Wednesday, October 29, 2008

Farmland Adventure! (or Washing Wool, part Un)

Okay fiber lovers, get excited! As promised, here is photo documentation of my woolly weekend with Amy! First things first, Amy's house is beautiful! So cute. Here's a view from the backyard:

While I was there Amy showed me the great assortment of naturally dyed wool roving she just received from Wool Farm Crafts.

She was making some really nice Christmas ornaments and I liked them a lot. I've been thinking about felting a nativity scene and seeing the ornaments convinced me to make my Christmas gifts this year.

After I admired Amy's digs and took the grand tour, we got down to business. Here's one of the two bags of wool that Chris and Amy sheared:

So we have plenty of raw material to work with! As you can see there is some sticks and leaves and junk in the wool. Luckily Amy had the good sense to not save the wool from around the butt. There was honestly tons of wool, so it would seem cruel to have to use the poopy stuff. Next we got started picking the big stuff out.

After we picked the wool sort of clean, we put it in lingerie bags, which we got 3 for a dollar at the dollar store. You can see the bag on the ground. After we filled our 9 bags, which in retrospect, we should have bought more bags, we were off to the laundry room. (As we were doing this I was reminded of the John Waters movie "Pecker" with Eddie Furlong and Christina Ricci. Christina Ricci works at a laundromat and at one point she catches a lady trying to use Rit dye in the machine. Ricci goes OFF on the lady and I was imagining the same scenario, but with dirty wool! Ha!)

After we filled the washer and added the soap, we poked at the bags with wooden spoons to help jostle some of the dirt and debris free. We took the bags out, emptied the washer to get rid of the filthy farm water, then refilled with new clean water and did this until the water ran fairly clear. We probably filled the washer 3 or 4 times.

Next we took our clean bags out to the garage to sort out the clean wool. You can see we each have a little funky pile next to us and then a bigger pile of wool that's been picked further of sticks, et cetera.

The next step is carding the wool, getting all the fibers lined up in the same direction, getting the knots out and any final stubborn sticks and leaves. Amy and I do not own carders, but we are looking into buying some, maybe off EBay. Here's what it looks like:

That nice lady from Oaxaca, Mexico is carding wool. The things in her hands are the carders. You can see they look a little like dog brushes. So Amy and I tried, you guessed it-dog brushes! It worked okay, but they were smaller so it would just take longer. You can see the lady has the basket of nasty-ish (but clean) wool and she is making nice fluffy organized wool!

Now by this time my husband was calling, wondering if I was ever coming home, so the photos end here. We plan on making a regular thing of this, so when Amy and I have nice bats of wool roving, I'll post the pictures. Here's a little nugget of cleaned wool, so you can see how far it came from the first picture of the wool straight off the sheep!

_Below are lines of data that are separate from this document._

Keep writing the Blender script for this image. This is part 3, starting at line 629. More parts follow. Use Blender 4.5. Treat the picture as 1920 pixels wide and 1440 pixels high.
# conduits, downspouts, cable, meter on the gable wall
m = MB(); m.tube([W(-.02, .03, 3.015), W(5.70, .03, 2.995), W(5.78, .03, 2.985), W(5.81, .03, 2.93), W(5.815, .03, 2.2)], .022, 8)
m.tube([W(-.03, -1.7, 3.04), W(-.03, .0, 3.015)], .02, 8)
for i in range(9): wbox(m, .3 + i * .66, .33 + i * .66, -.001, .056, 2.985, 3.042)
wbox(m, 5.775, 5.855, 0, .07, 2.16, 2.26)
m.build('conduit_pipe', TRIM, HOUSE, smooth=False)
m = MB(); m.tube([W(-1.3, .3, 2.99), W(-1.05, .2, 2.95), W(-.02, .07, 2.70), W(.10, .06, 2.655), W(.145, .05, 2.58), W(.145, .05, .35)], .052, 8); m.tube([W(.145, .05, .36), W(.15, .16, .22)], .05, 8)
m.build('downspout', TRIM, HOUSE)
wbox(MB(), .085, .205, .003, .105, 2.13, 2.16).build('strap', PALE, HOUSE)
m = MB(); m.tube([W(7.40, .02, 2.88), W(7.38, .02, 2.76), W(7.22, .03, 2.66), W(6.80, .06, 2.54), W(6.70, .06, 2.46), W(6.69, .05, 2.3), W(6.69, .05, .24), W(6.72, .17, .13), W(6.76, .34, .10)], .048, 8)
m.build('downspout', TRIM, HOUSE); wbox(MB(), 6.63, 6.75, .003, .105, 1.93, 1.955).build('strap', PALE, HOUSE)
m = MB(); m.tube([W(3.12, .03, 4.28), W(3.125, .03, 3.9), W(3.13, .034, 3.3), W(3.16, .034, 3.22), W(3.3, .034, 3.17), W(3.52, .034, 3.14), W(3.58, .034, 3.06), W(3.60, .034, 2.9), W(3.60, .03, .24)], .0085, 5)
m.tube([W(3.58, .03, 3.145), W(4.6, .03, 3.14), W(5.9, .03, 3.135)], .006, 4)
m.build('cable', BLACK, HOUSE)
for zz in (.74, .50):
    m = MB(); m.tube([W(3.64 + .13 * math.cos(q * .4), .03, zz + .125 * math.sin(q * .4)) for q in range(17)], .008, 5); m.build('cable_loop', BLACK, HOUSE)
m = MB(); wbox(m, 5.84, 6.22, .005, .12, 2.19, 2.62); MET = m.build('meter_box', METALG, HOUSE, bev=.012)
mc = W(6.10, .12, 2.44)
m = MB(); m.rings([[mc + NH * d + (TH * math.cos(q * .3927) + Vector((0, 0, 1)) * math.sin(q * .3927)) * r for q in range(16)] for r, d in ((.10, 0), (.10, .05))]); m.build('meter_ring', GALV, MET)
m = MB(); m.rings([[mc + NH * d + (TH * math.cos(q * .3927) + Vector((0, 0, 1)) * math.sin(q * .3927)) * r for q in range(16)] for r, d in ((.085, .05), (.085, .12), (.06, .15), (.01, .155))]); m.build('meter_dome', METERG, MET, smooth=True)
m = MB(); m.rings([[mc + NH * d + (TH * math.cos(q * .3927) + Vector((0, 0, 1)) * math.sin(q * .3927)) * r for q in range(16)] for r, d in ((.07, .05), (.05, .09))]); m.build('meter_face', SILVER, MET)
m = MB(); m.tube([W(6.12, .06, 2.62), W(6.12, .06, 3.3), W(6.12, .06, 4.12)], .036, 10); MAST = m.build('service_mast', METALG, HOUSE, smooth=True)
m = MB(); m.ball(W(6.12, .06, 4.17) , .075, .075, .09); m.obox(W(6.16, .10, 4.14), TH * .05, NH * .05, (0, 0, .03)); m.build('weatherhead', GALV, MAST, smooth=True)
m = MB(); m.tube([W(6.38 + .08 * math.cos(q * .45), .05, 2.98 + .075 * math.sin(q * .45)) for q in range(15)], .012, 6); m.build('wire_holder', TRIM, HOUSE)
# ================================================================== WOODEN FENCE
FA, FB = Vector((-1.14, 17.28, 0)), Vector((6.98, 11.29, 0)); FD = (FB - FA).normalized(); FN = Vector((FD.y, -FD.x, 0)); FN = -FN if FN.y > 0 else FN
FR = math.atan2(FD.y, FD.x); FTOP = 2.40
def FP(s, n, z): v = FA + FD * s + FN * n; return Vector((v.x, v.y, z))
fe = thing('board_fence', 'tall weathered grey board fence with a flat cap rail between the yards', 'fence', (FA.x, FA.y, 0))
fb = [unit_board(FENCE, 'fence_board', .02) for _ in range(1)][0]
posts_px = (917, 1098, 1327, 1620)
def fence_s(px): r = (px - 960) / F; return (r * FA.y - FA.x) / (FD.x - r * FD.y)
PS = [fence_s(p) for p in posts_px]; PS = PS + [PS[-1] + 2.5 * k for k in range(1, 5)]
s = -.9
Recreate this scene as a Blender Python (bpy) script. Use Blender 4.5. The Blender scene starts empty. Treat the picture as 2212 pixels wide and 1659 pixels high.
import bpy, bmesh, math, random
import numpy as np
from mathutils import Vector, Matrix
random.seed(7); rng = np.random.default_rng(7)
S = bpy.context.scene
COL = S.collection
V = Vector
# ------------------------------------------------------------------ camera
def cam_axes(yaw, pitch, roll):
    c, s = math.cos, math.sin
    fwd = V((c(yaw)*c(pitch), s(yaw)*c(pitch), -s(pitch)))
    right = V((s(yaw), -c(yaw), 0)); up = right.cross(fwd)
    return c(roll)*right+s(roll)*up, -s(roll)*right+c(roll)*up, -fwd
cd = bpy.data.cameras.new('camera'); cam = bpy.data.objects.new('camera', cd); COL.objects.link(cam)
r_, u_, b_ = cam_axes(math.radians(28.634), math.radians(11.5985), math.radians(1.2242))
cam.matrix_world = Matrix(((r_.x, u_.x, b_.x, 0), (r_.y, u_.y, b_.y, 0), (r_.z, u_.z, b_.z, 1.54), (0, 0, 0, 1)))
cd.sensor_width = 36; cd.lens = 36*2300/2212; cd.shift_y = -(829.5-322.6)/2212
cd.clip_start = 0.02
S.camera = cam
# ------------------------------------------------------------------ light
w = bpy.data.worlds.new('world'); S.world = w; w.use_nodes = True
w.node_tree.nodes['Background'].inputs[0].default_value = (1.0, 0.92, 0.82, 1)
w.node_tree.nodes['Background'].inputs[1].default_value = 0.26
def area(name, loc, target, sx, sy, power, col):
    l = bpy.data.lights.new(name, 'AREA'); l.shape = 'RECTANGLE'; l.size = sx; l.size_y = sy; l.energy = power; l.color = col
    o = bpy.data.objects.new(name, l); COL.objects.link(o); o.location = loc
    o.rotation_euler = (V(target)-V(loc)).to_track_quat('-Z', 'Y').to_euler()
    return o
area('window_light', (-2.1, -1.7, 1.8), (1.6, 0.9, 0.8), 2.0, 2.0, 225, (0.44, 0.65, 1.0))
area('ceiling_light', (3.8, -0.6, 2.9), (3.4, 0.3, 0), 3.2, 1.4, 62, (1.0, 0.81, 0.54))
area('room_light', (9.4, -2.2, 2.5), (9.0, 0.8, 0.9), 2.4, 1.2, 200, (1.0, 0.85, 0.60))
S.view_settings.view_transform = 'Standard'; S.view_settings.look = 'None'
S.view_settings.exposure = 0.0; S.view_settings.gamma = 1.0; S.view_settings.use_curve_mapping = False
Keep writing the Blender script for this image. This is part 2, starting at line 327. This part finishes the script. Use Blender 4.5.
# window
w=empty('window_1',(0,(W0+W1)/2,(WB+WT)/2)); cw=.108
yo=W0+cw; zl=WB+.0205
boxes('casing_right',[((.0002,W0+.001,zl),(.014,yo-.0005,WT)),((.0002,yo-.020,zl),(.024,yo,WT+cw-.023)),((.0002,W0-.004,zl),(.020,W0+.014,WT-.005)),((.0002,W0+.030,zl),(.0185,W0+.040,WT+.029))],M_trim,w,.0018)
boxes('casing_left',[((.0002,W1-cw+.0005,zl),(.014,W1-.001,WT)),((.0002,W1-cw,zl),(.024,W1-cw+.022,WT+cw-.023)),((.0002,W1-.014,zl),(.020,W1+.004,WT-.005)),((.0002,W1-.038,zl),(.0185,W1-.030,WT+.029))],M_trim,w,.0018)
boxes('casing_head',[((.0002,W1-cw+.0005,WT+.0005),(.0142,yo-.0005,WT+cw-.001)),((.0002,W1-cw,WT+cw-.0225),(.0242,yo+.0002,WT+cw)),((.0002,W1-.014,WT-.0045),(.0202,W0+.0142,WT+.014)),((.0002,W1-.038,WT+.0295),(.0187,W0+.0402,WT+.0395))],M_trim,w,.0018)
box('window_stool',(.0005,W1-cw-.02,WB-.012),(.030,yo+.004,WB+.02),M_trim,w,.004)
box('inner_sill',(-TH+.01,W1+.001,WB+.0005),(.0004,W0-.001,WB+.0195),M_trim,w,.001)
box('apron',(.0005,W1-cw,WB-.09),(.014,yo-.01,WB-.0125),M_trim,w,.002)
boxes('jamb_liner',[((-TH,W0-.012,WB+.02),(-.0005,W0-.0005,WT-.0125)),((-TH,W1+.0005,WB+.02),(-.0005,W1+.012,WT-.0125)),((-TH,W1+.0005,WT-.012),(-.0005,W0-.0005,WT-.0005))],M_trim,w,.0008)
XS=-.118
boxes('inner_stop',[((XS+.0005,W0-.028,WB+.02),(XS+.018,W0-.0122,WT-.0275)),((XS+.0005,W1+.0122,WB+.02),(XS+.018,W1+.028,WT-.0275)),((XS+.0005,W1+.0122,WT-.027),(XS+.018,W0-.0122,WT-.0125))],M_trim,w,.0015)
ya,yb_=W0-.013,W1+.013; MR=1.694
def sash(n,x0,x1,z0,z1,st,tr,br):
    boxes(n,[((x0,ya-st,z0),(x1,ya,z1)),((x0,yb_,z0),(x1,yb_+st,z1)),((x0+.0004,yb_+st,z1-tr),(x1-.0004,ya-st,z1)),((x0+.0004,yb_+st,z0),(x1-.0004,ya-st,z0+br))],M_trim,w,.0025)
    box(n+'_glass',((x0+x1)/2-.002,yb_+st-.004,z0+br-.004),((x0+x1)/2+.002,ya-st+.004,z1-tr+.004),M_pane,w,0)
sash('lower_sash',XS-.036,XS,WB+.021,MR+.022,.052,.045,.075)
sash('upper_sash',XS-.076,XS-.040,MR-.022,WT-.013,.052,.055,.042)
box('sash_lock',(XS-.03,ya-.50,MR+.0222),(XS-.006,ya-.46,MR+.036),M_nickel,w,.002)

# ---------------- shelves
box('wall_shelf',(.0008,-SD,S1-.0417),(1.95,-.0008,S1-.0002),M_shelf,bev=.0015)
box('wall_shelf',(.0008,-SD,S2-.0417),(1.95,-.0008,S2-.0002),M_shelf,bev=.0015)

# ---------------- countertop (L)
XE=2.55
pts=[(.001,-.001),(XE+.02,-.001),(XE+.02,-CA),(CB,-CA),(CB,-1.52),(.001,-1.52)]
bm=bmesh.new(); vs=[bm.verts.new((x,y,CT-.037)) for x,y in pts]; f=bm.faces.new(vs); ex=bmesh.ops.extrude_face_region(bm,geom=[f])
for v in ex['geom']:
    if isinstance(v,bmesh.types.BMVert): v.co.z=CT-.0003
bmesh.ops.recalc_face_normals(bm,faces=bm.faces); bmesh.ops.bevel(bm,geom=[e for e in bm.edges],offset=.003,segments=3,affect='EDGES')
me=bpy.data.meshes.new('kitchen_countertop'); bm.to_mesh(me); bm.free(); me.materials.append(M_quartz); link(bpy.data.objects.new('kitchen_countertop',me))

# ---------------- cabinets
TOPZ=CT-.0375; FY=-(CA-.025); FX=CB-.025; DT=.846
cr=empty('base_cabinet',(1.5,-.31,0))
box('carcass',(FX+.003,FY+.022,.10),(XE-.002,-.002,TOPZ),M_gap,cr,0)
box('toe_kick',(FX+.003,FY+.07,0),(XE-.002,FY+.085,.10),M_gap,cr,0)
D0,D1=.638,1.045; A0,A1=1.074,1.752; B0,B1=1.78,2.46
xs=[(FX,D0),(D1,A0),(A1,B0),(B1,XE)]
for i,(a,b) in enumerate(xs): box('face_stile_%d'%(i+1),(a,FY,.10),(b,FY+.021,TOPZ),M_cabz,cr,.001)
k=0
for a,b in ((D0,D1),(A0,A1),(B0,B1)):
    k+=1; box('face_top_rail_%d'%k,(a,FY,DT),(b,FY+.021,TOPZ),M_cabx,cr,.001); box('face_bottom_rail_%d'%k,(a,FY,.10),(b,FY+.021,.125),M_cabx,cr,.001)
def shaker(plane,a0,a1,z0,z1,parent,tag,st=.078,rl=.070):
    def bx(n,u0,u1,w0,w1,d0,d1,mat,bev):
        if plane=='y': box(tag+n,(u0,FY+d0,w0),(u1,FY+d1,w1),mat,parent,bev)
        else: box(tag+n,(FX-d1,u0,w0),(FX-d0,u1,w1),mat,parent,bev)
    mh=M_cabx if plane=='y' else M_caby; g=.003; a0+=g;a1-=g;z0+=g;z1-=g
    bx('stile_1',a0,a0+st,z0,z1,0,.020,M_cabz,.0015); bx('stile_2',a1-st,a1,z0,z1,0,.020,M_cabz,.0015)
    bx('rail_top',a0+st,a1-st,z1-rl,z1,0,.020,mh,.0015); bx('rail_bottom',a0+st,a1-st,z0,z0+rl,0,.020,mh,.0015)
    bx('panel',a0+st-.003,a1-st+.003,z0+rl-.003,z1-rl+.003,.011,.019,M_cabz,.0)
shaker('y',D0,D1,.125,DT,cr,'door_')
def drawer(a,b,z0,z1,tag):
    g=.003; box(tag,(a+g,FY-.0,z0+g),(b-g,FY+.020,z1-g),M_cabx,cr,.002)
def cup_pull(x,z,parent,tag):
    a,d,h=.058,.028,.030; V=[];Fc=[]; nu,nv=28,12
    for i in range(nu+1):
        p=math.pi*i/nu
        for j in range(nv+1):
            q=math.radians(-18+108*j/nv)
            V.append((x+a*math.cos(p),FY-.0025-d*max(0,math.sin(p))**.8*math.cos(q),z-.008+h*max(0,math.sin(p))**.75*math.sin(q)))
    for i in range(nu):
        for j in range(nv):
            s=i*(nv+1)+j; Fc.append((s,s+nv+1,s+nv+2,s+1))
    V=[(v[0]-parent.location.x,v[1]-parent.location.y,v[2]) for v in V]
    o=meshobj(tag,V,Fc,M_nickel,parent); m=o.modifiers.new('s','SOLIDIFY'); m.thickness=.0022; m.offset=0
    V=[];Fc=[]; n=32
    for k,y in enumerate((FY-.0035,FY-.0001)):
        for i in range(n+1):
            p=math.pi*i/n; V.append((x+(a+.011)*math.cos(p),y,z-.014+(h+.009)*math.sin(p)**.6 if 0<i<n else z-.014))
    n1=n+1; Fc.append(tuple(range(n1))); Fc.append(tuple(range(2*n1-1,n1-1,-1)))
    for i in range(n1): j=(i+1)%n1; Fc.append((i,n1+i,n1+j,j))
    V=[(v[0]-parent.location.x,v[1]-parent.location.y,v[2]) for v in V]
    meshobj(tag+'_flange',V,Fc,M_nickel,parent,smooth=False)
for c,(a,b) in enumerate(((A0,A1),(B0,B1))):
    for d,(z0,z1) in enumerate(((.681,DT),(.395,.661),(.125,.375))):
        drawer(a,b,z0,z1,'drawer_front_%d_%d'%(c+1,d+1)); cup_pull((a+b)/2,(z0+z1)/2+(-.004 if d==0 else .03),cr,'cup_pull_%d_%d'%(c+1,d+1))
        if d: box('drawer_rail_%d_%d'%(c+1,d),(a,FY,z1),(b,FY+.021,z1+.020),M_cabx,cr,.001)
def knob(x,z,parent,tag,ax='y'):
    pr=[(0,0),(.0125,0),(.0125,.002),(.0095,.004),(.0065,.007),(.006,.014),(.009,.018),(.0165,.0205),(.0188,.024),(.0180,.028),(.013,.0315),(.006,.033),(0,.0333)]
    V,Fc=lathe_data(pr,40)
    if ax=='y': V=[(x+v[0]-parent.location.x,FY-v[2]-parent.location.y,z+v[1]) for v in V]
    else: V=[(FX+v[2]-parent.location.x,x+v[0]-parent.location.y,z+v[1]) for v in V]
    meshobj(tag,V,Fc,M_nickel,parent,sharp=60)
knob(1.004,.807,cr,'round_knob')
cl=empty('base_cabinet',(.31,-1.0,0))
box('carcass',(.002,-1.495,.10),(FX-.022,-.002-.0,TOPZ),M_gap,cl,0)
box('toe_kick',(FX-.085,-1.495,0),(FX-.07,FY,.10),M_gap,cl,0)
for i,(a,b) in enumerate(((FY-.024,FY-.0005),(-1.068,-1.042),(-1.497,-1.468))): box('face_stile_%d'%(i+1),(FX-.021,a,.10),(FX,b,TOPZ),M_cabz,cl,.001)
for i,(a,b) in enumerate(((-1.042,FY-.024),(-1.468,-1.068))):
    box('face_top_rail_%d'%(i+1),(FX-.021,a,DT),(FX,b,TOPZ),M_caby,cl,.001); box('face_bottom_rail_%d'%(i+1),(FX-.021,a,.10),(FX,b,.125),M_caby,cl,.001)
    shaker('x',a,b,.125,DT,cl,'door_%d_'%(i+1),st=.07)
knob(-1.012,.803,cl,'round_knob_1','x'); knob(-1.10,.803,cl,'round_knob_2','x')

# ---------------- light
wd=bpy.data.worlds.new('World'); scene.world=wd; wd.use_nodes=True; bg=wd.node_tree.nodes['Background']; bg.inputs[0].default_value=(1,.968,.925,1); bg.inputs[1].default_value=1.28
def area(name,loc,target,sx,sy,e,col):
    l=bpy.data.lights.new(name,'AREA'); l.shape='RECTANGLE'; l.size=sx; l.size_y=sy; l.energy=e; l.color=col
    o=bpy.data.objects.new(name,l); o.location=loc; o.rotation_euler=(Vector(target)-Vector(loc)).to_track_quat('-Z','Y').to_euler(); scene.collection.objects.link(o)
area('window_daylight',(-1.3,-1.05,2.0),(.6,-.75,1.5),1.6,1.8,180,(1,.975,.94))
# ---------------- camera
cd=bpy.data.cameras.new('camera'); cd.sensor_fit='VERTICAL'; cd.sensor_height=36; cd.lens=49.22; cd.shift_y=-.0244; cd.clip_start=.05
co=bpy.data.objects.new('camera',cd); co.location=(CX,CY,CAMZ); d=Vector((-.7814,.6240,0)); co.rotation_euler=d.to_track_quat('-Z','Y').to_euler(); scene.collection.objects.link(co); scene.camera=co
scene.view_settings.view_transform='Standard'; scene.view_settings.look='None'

So there you have it. Washing Wool, part Un. It was a lot of work, but not too much, especially if you have good company to share the work with. Once we get it all carded, I'll post Washing Wool, part Deux.

Full directions on how to wash fleece are available at Gleason's Fine Woolies. Please consider making them a donation for this service.


Kathleen said...

Hey, is that Yoda the goat?

And I love Amy's "porn star" black bar!

I should show you some of the ornaments I made last year and the year before. They look great on my tree and on my stair railing.

Next time let me know and you can borrow my carders.

Lola said...

Yoda was the white goat, I think? The one who's tail isn't docked? Next time you could come, maybe?! I would love to see your ornaments, and if I know my crafty girl, they will be super cute. I'd say show me Thursday, but they are probably still buried somewhere this time of year.

ali said...

fascinating! and i want the little goat at the end.